* BEGIN DATA SECTION *

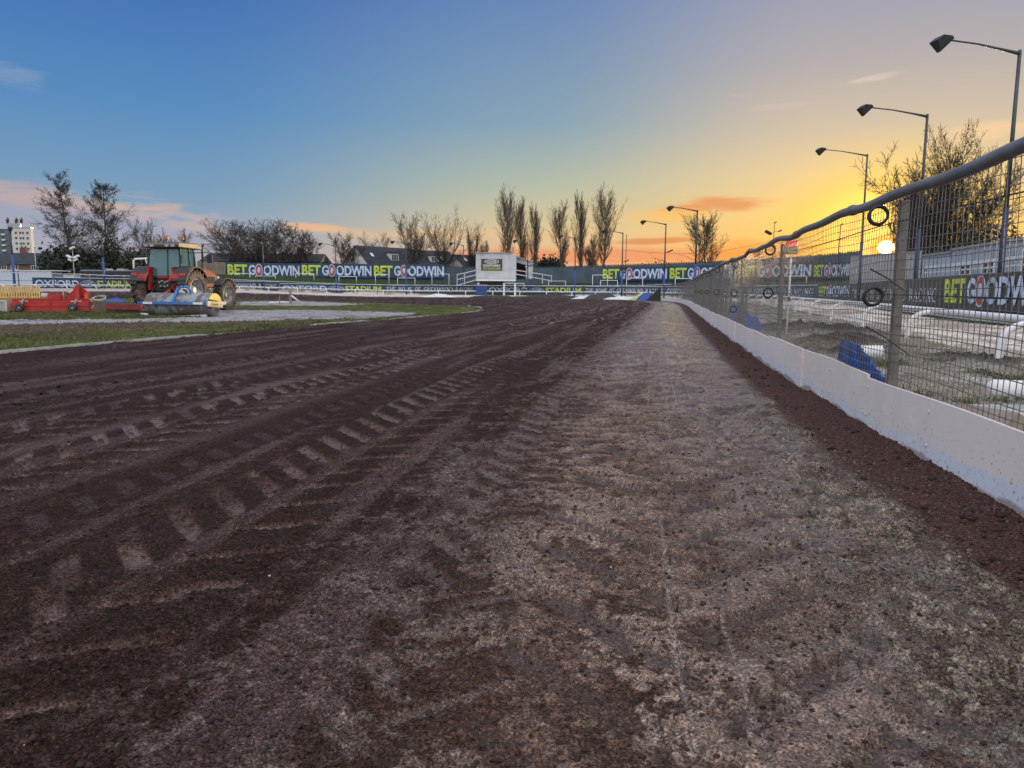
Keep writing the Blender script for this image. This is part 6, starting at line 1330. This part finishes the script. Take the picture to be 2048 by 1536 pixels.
a = W(1893, 812, 5.7); o = thing('broken_timber', 'short weathered brown timber lying behind the kick boards near the right edge', 'timber', (a[0]+.05, a[1], .02), R(20)); mb = MB(); mb.prism([(-.16, 0), (.16, 0), (.15, .14), (.02, .20), (-.13, .10)], -.5, .1, 'XZ'); mb.build('timber', M_beige, o, bevel=.01)
a = W(1960, 800, 6.0); o = thing('slate_slab', 'flat grey slab on the ground behind the kick boards at the right', 'slab', (a[0], a[1], .03), R(12)); mb = MB(); mb.prism([(-.5, -.3), (.6, -.4), (.75, .35), (-.3, .5)], 0, .06, 'XY'); mb.build('slab', M_conc, o, bevel=.01)
# grass blades where turf is near
def blades(name, XY, h0, h1, m):
    n = len(XY); x, y = XY[:, 0], XY[:, 1]; z = terr(x, y); a = rng.uniform(0, 6.283, n); h = rng.uniform(h0, h1, n); w_ = .006+.0006*y; ln = rng.normal(0, .4, (n, 2))*h[:, None]
    b0 = np.stack([x-np.cos(a)*w_, y-np.sin(a)*w_, z], 1); b1 = np.stack([x+np.cos(a)*w_, y+np.sin(a)*w_, z], 1); tp = np.stack([x+ln[:, 0], y+ln[:, 1], z+h], 1)
    V_ = np.stack([b0, b1, tp], 1).reshape(-1, 3); tag(npmesh(name, V_, np.arange(3*n).reshape(n, 3), m), kind='stuff')
gx_, gy_ = rng.uniform(-26, -4, 90000), rng.uniform(12, 34, 90000); k_ = inpoly(gx_, gy_, IN_PLAN) & ~inpoly(gx_, gy_, PATH_A) & (~inpoly(gx_, gy_, SOIL_A) | (rng.uniform(0, 1, 90000) < .15)) & (fbm(gx_*.8, gy_*.8, 3, 99) > .42)
blades('grass_blades', np.stack([gx_[k_], gy_[k_]], 1), .03, .09, mat('grass blade', (.095, .105, .034), .8, 0, .5, .7))
cx_ = rng.uniform(2.9, 9, 900); cy_ = 4+10*rng.uniform(0, 1, 900)**1.3; uu_, _ = FP.near(cx_, cy_); k_ = (uu_ < -.15) & (uu_ > -3.2) & (fbm(cx_*1.3, cy_*1.3, 4, 75) > .59)
cc_ = np.stack([cx_[k_], cy_[k_]], 1); cc_ = np.repeat(cc_, 45, 0)+rng.normal(0, .07, (len(cc_)*45, 2)); blades('grass_tufts', cc_, .02, .09, mat('grass blade', (0, 0, 0)))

* END DATA SECTION *

**EXERCISE DESCRIPTION**
Without the pictures, repeat the listing above exactly.

**COMPLETED EXERCISE**
Keep writing the Blender script for this image. This is part 6, starting at line 1330. This part finishes the script. Take the picture to be 2048 by 1536 pixels.
a = W(1893, 812, 5.7); o = thing('broken_timber', 'short weathered brown timber lying behind the kick boards near the right edge', 'timber', (a[0]+.05, a[1], .02), R(20)); mb = MB(); mb.prism([(-.16, 0), (.16, 0), (.15, .14), (.02, .20), (-.13, .10)], -.5, .1, 'XZ'); mb.build('timber', M_beige, o, bevel=.01)
a = W(1960, 800, 6.0); o = thing('slate_slab', 'flat grey slab on the ground behind the kick boards at the right', 'slab', (a[0], a[1], .03), R(12)); mb = MB(); mb.prism([(-.5, -.3), (.6, -.4), (.75, .35), (-.3, .5)], 0, .06, 'XY'); mb.build('slab', M_conc, o, bevel=.01)
# grass blades where turf is near
def blades(name, XY, h0, h1, m):
    n = len(XY); x, y = XY[:, 0], XY[:, 1]; z = terr(x, y); a = rng.uniform(0, 6.283, n); h = rng.uniform(h0, h1, n); w_ = .006+.0006*y; ln = rng.normal(0, .4, (n, 2))*h[:, None]
    b0 = np.stack([x-np.cos(a)*w_, y-np.sin(a)*w_, z], 1); b1 = np.stack([x+np.cos(a)*w_, y+np.sin(a)*w_, z], 1); tp = np.stack([x+ln[:, 0], y+ln[:, 1], z+h], 1)
    V_ = np.stack([b0, b1, tp], 1).reshape(-1, 3); tag(npmesh(name, V_, np.arange(3*n).reshape(n, 3), m), kind='stuff')
gx_, gy_ = rng.uniform(-26, -4, 90000), rng.uniform(12, 34, 90000); k_ = inpoly(gx_, gy_, IN_PLAN) & ~inpoly(gx_, gy_, PATH_A) & (~inpoly(gx_, gy_, SOIL_A) | (rng.uniform(0, 1, 90000) < .15)) & (fbm(gx_*.8, gy_*.8, 3, 99) > .42)
blades('grass_blades', np.stack([gx_[k_], gy_[k_]], 1), .03, .09, mat('grass blade', (.095, .105, .034), .8, 0, .5, .7))
cx_ = rng.uniform(2.9, 9, 900); cy_ = 4+10*rng.uniform(0, 1, 900)**1.3; uu_, _ = FP.near(cx_, cy_); k_ = (uu_ < -.15) & (uu_ > -3.2) & (fbm(cx_*1.3, cy_*1.3, 4, 75) > .59)
cc_ = np.stack([cx_[k_], cy_[k_]], 1); cc_ = np.repeat(cc_, 45, 0)+rng.normal(0, .07, (len(cc_)*45, 2)); blades('grass_tufts', cc_, .02, .09, mat('grass blade', (0, 0, 0)))